Transcribe the tail of the listing: start at the line containing "The Blender Python script for this scene continues." and stop after the last line, keeping every character as is and adding nothing.

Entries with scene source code
-- Start --

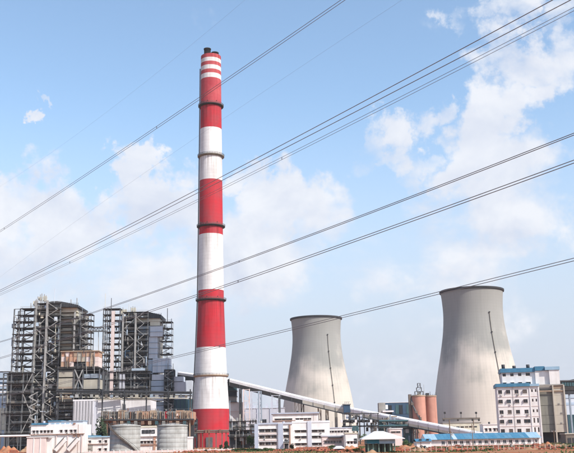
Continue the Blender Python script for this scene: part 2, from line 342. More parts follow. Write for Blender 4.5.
# ------------------------------------------------------------------ chimney
def chimney():
    D = 623.0; xb = 212.0
    th = Thing('chimney', 'very tall red and white banded chimney rising above the whole plant', 'chimney', at(xb - 1.0, D, 447))
    ax = 211.0
    H = lambda y: uz(211, y, D)
    K = D / F / 1.0
    # half widths measured down the shaft (pixels)
    hw = [(54, 10.7), (104, 11.0), (161, 11.6), (231, 12.2), (300, 13.0), (348, 14.6), (380, 16.0), (408, 17.7), (447, 18.6), (460, 18.9)]
    dep = lambda y: ray(ax, y).y
    def rad(z):
        pts = [(H(y), w * D / F * 1.0) for y, w in hw]   # depth along the axis differs little
        pts.sort()
        for (a, ra), (b, rb) in zip(pts, pts[1:]):
            if a <= z <= b: return ra + (rb - ra) * (z - a) / (b - a)
        return pts[0][1] if z < pts[0][0] else pts[-1][1]
    bands = [(57.0, 60.8, 'red_faded'), (60.8, 64.6, 'white_paint'), (64.6, 68.2, 'red_faded'), (68.2, 72.4, 'white_paint'), (72.4, 76.2, 'red_faded'), (76.2, 80.8, 'white_paint'),
             (80.8, 105, 'red_faded'), (105, 130, 'red_paint'), (130, 181.5, 'white_paint'), (181.5, 235.5, 'red_paint'), (235.5, 291, 'white_paint'),
             (291, 348, 'red_paint'), (348, 409.2, 'white_paint'), (409.2, 470, 'red_paint')]
    for a, b, mt in bands:
        z1 = H(a); z0 = max(0, H(b)); n = max(1, int((z1 - z0) / 5))
        prof = [(rad(z0 + (z1 - z0) * i / n), z0 + (z1 - z0) * i / n) for i in range(n + 1)]
        o = th.add('red_band' if 'red' in mt else 'white_band', lathe('band', prof, 72, mt))
    zt = H(57)
    th.add('top_slab', mesh('top_slab', [(rad(zt) * math.cos(2 * math.pi * i / 48), rad(zt) * math.sin(2 * math.pi * i / 48), zt - .3) for i in range(48)], [tuple(range(48))], 'conc'))
    # two flue liners
    for cx, top, r in ((-2.6, 49.2, 2.5), (2.9, 52.6, 2.6)):
        z1 = H(top)
        fl = th.add('flue', lathe('flue', [(r, zt - 1), (r, z1 - .6), (r + .25, z1 - .6), (r + .25, z1), (r - .4, z1), (r - .4, zt)], 32, 'soot'), Matrix.Translation((cx, 0.6 if cx > 0 else -.6, 0)))
    # galleries with railings
    for y, mt, ext in ((61.5, 'rail', 0), (106.8, 'ring_dark', 1.6), (157.0, 'ring_grey', 1.6), (227.0, 'ring_dark', 1.6), (300.6, 'ring_dark', 1.6), (376.0, 'tan', 1.1)):
        if not ext: continue
        z = H(y); r = rad(z)
        g = th.add('platform', lathe('platform', [(r - .1, z - 1.0), (r + .5, z - .8), (r + ext, z - .25), (r + ext, z + .1), (r - .1, z + .1)], 64, mt, False))
        pr = lathe('railing', [(r + ext, z + .1), (r + ext, z + .35), (r + ext - .12, z + .35)], 64, mt, False)
        th.add('toe_board', pr, None, g)
        v = []; f = []
        def tubering(zz, rr, w):
            b0 = len(v)
            for i in range(64):
                a = 2 * math.pi * i / 64
                for dr, dz in ((-w, -w), (w, -w), (w, w), (-w, w)): v.append(((rr + dr) * math.cos(a), (rr + dr) * math.sin(a), zz + dz))
            for i in range(64):
                k = (i + 1) % 64
                for j in range(4): f.append((b0 + i * 4 + j, b0 + k * 4 + j, b0 + k * 4 + (j + 1) % 4, b0 + i * 4 + (j + 1) % 4))
        tubering(z + 1.25, r + ext, .09); tubering(z + .7, r + ext, .07)
        for i in range(32):
            a = 2 * math.pi * i / 32; x, y_ = (r + ext) * math.cos(a), (r + ext) * math.sin(a); b0 = len(v)
            for dz in (.1, 1.25):
                for dx, dy in ((-.07, -.07), (.07, -.07), (.07, .07), (-.07, .07)): v.append((x + dx, y_ + dy, z + dz))
            for j in range(4): f.append((b0 + j, b0 + (j + 1) % 4, b0 + 4 + (j + 1) % 4, b0 + 4 + j))
        th.mesh('railing', v, f, 'rail', g)
    # caged ladder down the left flank
    a = math.radians(192)
    zs = [2 + 6 * i for i in range(int((zt - 4) / 6))]
    for z0, z1 in zip(zs, zs[1:]):
        p = Vector(((rad(z0) + .55) * math.cos(a), (rad(z0) + .55) * math.sin(a), z0)); q = Vector(((rad(z1) + .55) * math.cos(a), (rad(z1) + .55) * math.sin(a), z1))
        th.bar('ladder', p, q, .8, 'rail', .7)
    # lift-seam stubs and aircraft lamps on the galleries
    for y in (106.8, 227.0, 300.6):
        for d in (-100, -60, -130):
            z = H(y); r = rad(z) + 1.9; a = math.radians(d); th.box('warning_lamp', r * math.cos(a) - .25, r * math.cos(a) + .25, r * math.sin(a) - .25, r * math.sin(a) + .25, z + 1.25, z + 1.9, 'ring_dark')
    # door at the foot
    r = rad(3)
    th.box('door', -2.2, 2.2, -r - .4, -r + 1.5, 0, 6.5, 'steel')
    return th
chimney()

# ------------------------------------------------------------------ cooling towers
def cooling_tower(label, D, xtop, ytop, xr, laddeg, drop):
    th = Thing('cooling_tower', label, 'cooling tower', (U(xtop, ytop, D).x, D, 0), 0, 'hyperbolic cooling towers')
    Ht = uz(xtop, ytop, D); rt = xr * D / F
    prof_px = [(0, 1.0), (8, .972), (20, .952), (30, .96), (45, 1.01), (62, 1.105), (85, 1.25), (105, 1.36), (125, 1.44), (140, 1.50)]
    # smooth through the measured points
    def rr(u):
        for (a, ra), (b, rb), k in zip(prof_px, prof_px[1:], range(99)):
            if a <= u <= b:
                t = (u - a) / (b - a); m0 = (prof_px[min(k + 1, 9)][1] - prof_px[max(k - 1, 0)][1]) / (prof_px[min(k + 1, 9)][0] - prof_px[max(k - 1, 0)][0])
                m1 = (prof_px[min(k + 2, 9)][1] - prof_px[k][1]) / (prof_px[min(k + 2, 9)][0] - prof_px[k][0]); h = b - a
                return (2 * t**3 - 3 * t**2 + 1) * ra + (t**3 - 2 * t**2 + t) * h * m0 + (-2 * t**3 + 3 * t**2) * rb + (t**3 - t**2) * h * m1
        return prof_px[-1][1]
    z0 = 9.0
    def at_z(z): return rt * rr((Ht - z) / (Ht - z0) * 140)
    n = 60
    prof = [(at_z(z0 + (Ht - z0) * i / n), z0 + (Ht - z0) * i / n) for i in range(n + 1)]
    prof += [(prof[-1][0] - .5, Ht)] + [(r - .6, z) for r, z in reversed(prof[:-1])]
    th.add('shell', lathe('shell', prof, 144, 'tower_concrete'))
    r = at_z(Ht)
    rim = th.add('rim_walkway', lathe('rim_walkway', [(r - .1, Ht - 1.2), (r + 1.1, Ht - .7), (r + 1.2, Ht + 1.1), (r + 1.05, Ht + 1.1), (r + 1.0, Ht - .2), (r - .6, Ht - .2)], 96, 'soot', False))
    # raker columns and basin
    for i in range(36):
        a0 = 2 * math.pi * i / 36; a1 = a0 + math.pi / 36; rb = at_z(z0) - .3; rg = rb + 2.5
        for aa in (a0 + 2 * math.pi / 36, a0):
            th.bar('raker_column', (rg * math.cos(aa), rg * math.sin(aa), 0), (rb * math.cos(a1), rb * math.sin(a1), z0 + .4), .9, 'conc', rnd_=True)
    rb = at_z(z0) + 4
    th.add('basin', lathe('basin', [(rb, 0), (rb, 1.6), (rb - .5, 1.6), (rb - .5, .2)], 96, 'conc', False))
    # caged ladder with landings on the front
    a = math.radians(-90 + laddeg); zs = [Ht - drop - 5 * i for i in range(int((Ht - drop - 12) / 5))]
    for i, (za, zb) in enumerate(zip(zs, zs[1:])):
        p = Vector(((at_z(za) + .6) * math.cos(a), (at_z(za) + .6) * math.sin(a), za)); q = Vector(((at_z(zb) + .6) * math.cos(a), (at_z(zb) + .6) * math.sin(a), zb))
        th.bar('ladder', p, q, .45, 'ring_grey', .6)
        if i % 4 == 0: th.box('landing', p.x - .6, p.x + .6, p.y - .7, p.y + .6, za - .2, za + .8, 'ring_dark')
    return th
cooling_tower('nearer and larger grey concrete cooling tower behind the white office block', 918, 471.5, 292.0, 31.0, 20, 25)
cooling_tower('farther and smaller grey concrete cooling tower right of the chimney', 1099, 316.0, 319.3, 25.2, 25, 22)

# ------------------------------------------------------------------ steel frame helper
def frame(th, D, xs, yref, rows, levels, xm, col='steel', beam='steel', floor='grating', cw=.9, bw=.55, ztop=None, zbot=0.0, floors=True, rail=True, braces=(), skip=()):
    """columns, beams, floors, handrails and braces; xs are photo columns, rows depths behind D, levels photo rows"""
    cw *= .72; bw *= .62
    X = [U(x, yref, D).x - th.loc.x for x in xs]
    Z = sorted(uz(xm, y, D) for y in levels); Z = [z for z in Z if z > zbot]
    zt = Z[-1] + (ztop or 0); Y0 = D - th.loc.y
    for i, x in enumerate(X):
        for r in rows:
            if (i, r) in skip: continue
            th.bar('column', (x, Y0 + r, zbot), (x, Y0 + r, zt), cw, col)
    for k, z in enumerate(Z):
        for r in rows:
            th.bar('beam', (X[0], Y0 + r - .03, z), (X[-1], Y0 + r - .03, z), bw, beam)
        if floors:
            a = X[0]; b = X[-1]
            if rnd.random() < .25: a = X[0] + (X[-1] - X[0]) * rnd.uniform(.1, .5)
            th.box('floor', a - .4, b + .4, Y0 + rows[0] - .9, Y0 + rows[-1] + .6, z + bw / 2 + .01, z + bw / 2 + .16, floor)
            if rail:
                th.bar('handrail', (a - .4, Y0 + rows[0] - .85, z + 1.4), (b + .4, Y0 + rows[0] - .85, z + 1.4), .13, 'steel_light')
                th.bar('handrail', (a - .4, Y0 + rows[0] - .85, z + .8), (b + .4, Y0 + rows[0] - .85, z + .8), .09, 'steel_light')
                if rnd.random() < .5: th.bar('cable_tray', (a, Y0 + rows[0] + .6, z - 1.0), (b, Y0 + rows[0] + .6, z - 1.0), .35, rnd.choice(['steel_blue', 'casing_grey', 'steel_light', 'casing_brown']))
                if rnd.random() < .6: xx = rnd.uniform(a, b); th.bar('riser_pipe', (xx, Y0 + rows[0] - .3, z), (xx, Y0 + rows[0] - .3, z + rnd.uniform(4, 14)), rnd.uniform(.22, .5), rnd.choice(['steel_light', 'steel_blue', 'casing_cream', 'steel', 'clad_pale']), rnd_=True)
    for (i, j, k0, k1) in braces:
        if k1 < len(Z): th.bar('brace', (X[i], Y0 + rows[0] - .25, Z[k0]), (X[j], Y0 + rows[0] - .25, Z[k1]), .40, 'steel_light')
    return X, Z

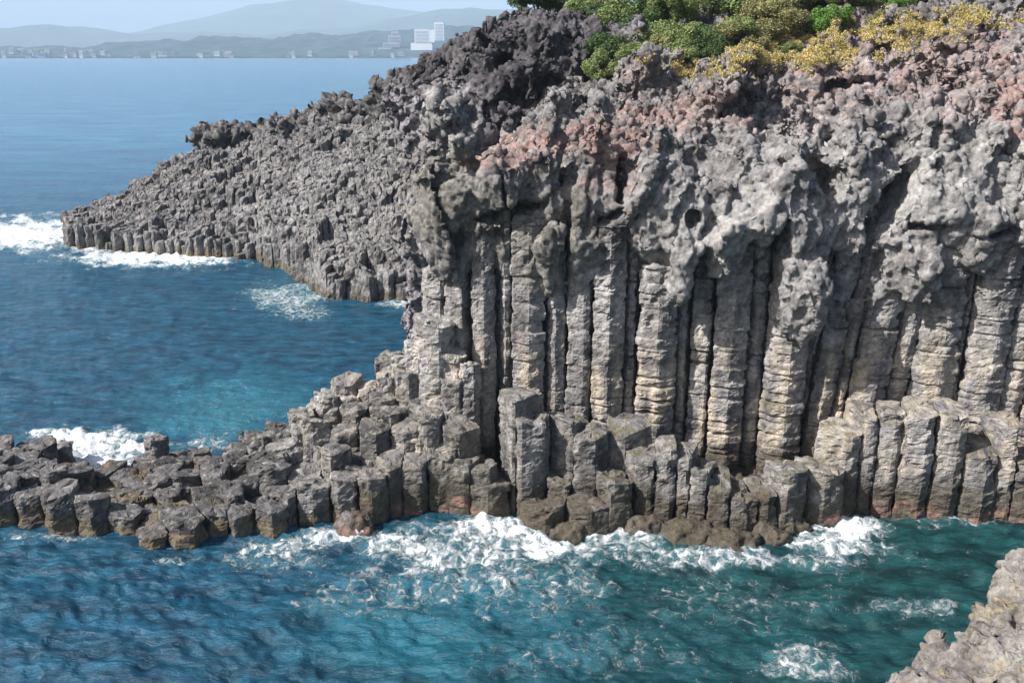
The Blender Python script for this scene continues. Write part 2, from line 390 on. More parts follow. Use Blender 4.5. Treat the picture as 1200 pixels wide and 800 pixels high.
HOLLOW = [(880,120,47,1.4,1.3,.7,25),(1060,150,45,.8,1.2,.9,-25),(1150,140,44.5,.5,1.2,1.,-20),(985,175,43.8,.4,1.2,.9,-30),(1100,60,52,1.4,1.3,.5,-15),(930,60,55,1.2,1.3,.5,20),(603,249,41.8,1.5,1.0,.28,12),(800,180,43.6,1.1,1.5,.9,-35),(835,190,43.6,1.0,1.8,1.0,20),(850,175,43.4,.5,1.4,1.1,0),(727,205,42.6,.28,1.4,1.3,-4),(1045,235,41.6,.55,1.5,1.6,-30),(1010,300,41.4,.22,1.2,2.6,-30),
          (970,215,42,.5,1.3,.7,-35),(945,195,42.5,.9,1.2,.35,0),(905,300,41.3,.35,1.4,1.8,-8),(820,318,41.2,.4,1.5,1.2,-10),(880,315,41,.3,1.3,1.4,0),(812,255,40.9,.3,.5,.3,0),(665,300,41.5,.16,1,2.4,0),(598,290,41.5,.16,1,2.2,6),
          (870,85,50,.8,1.3,.5,-30),(1000,100,50.5,1.2,1.4,.35,10),(1130,95,49,.5,1.2,.7,-35),(1100,90,49,.5,1.2,.6,35),(770,165,44.4,.6,1.,.5,30),(660,185,43,.2,.8,1.4,-12),(1040,60,54,1.4,1.4,.35,12),(950,120,48,.9,1.3,.4,-20),
          (1090,265,40.9,1.,.8,.18,0),(520,195,42.6,.5,.7,.25,30),(1150,40,54,1.,1.4,.4,0),(910,140,46.2,.9,1.2,.5,40),(960,150,45.5,.5,1,.5,-30),(720,250,41.9,1.,.7,.14,25),(1170,275,40.7,.8,.8,.15,5)]
def ell(X, Y, Z, b):
    px, py, Yd, rx, ry, rz, an = b[:7]; c = at(px, py, Yd); a = math.radians(an); ca, sa = math.cos(a), math.sin(a)
    x = X-c[0]; z = Z-c[2]; u = x*ca+z*sa; v = -x*sa+z*ca; k = np.sqrt((u/rx)**2+((Y-c[1])/ry)**2+(v/rz)**2)
    return (k-1)*min(rx, ry, rz)*1.0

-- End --

EXERCISE OUTPUT →
The Blender Python script for this scene continues. Write part 2, from line 390 on. More parts follow. Use Blender 4.5. Treat the picture as 1200 pixels wide and 800 pixels high.
HOLLOW = [(880,120,47,1.4,1.3,.7,25),(1060,150,45,.8,1.2,.9,-25),(1150,140,44.5,.5,1.2,1.,-20),(985,175,43.8,.4,1.2,.9,-30),(1100,60,52,1.4,1.3,.5,-15),(930,60,55,1.2,1.3,.5,20),(603,249,41.8,1.5,1.0,.28,12),(800,180,43.6,1.1,1.5,.9,-35),(835,190,43.6,1.0,1.8,1.0,20),(850,175,43.4,.5,1.4,1.1,0),(727,205,42.6,.28,1.4,1.3,-4),(1045,235,41.6,.55,1.5,1.6,-30),(1010,300,41.4,.22,1.2,2.6,-30),
          (970,215,42,.5,1.3,.7,-35),(945,195,42.5,.9,1.2,.35,0),(905,300,41.3,.35,1.4,1.8,-8),(820,318,41.2,.4,1.5,1.2,-10),(880,315,41,.3,1.3,1.4,0),(812,255,40.9,.3,.5,.3,0),(665,300,41.5,.16,1,2.4,0),(598,290,41.5,.16,1,2.2,6),
          (870,85,50,.8,1.3,.5,-30),(1000,100,50.5,1.2,1.4,.35,10),(1130,95,49,.5,1.2,.7,-35),(1100,90,49,.5,1.2,.6,35),(770,165,44.4,.6,1.,.5,30),(660,185,43,.2,.8,1.4,-12),(1040,60,54,1.4,1.4,.35,12),(950,120,48,.9,1.3,.4,-20),
          (1090,265,40.9,1.,.8,.18,0),(520,195,42.6,.5,.7,.25,30),(1150,40,54,1.,1.4,.4,0),(910,140,46.2,.9,1.2,.5,40),(960,150,45.5,.5,1,.5,-30),(720,250,41.9,1.,.7,.14,25),(1170,275,40.7,.8,.8,.15,5)]
def ell(X, Y, Z, b):
    px, py, Yd, rx, ry, rz, an = b[:7]; c = at(px, py, Yd); a = math.radians(an); ca, sa = math.cos(a), math.sin(a)
    x = X-c[0]; z = Z-c[2]; u = x*ca+z*sa; v = -x*sa+z*ca; k = np.sqrt((u/rx)**2+((Y-c[1])/ry)**2+(v/rz)**2)
    return (k-1)*min(rx, ry, rz)*1.0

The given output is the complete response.